Still messy but overall simple. For this particular work, I painted it in a super large size(by my standards anyways) of 1200x1500 pixels because I read how reducing the image would make it look better. Usually, I use layers in Photoshop, paint in sections with a general color with multiply as the blending mode so I can see the lines below. Since this artwork was so huge, I really couldn't save all the layers so here's the end results. Usually, I would use dodge and burn tools to shade but sometimes they don't produce the colors I want and will have to manually use the airbrush and paint it in. Since each major section of the Quake guy is divided into layers, I can use "preserve transparency" to prevent me from coloring outside the lines, so to speak. After the basic shading is done, I go in and add little touches like veins, blood, specular highlights, battle damage, mud, wrinkles, creases, etc. A lot of these effects rely on layers and blending these layers the right way.

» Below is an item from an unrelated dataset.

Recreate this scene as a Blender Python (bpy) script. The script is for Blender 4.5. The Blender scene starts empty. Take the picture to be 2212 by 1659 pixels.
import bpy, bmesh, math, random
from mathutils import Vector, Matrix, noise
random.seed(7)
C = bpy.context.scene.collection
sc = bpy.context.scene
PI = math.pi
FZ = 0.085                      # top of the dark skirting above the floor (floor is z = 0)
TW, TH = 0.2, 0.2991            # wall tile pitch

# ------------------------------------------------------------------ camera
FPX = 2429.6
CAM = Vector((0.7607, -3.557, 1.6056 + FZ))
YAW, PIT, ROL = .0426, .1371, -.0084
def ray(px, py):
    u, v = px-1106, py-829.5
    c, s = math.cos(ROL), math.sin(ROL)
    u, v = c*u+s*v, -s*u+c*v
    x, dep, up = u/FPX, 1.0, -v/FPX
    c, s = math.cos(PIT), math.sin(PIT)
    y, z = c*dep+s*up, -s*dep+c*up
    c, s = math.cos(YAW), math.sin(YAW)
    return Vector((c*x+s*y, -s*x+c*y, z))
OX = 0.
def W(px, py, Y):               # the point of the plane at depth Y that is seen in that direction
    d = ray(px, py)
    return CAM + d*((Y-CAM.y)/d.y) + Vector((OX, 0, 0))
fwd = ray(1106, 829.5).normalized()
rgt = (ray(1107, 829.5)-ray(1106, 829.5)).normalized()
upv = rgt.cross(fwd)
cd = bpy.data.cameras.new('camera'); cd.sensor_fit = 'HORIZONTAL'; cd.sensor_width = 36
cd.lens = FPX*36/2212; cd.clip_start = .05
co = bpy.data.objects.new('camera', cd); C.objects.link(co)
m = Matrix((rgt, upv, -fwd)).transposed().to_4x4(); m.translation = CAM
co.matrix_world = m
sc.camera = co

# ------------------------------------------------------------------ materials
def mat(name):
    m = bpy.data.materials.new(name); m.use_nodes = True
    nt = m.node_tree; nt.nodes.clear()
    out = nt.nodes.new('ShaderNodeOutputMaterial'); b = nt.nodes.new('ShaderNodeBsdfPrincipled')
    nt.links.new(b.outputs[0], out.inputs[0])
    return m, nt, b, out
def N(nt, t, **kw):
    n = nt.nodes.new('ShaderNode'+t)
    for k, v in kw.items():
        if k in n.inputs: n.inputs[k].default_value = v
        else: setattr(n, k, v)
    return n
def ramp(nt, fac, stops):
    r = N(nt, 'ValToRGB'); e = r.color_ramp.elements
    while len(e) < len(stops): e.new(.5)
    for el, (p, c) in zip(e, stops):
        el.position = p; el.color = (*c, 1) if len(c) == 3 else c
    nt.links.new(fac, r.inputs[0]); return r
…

After the Quake guy is done, I work on the guns - painting it like I painted the rest, added some lighting and whatnot... a lot of the little touches. Eventually I painted the background black(which is harder then you would imagine since the "background" layer is just a black and white drawing so a simple fill don't work). The floor is a standard Quake3 floor faded to the black background with blood stains added.

Keeping up with the gory concept, I added a gib in the spirit of Quake1 with bloody particle trail. I eventually added the spent shells with some nifty motion trails. They were cleverly placed not to obstruct anything important.

Oh yeah, looking back at the original concept art...there's supposed to be the rocket flying above. I think this is the first time I spent more than a day on a piece of art and it did pay off. You start off fresh each time and your work ends up better. All there's left to do is to flatten the image and reduce it to a manageable size. Yeah, it does improve the image somewhat because of the filtering.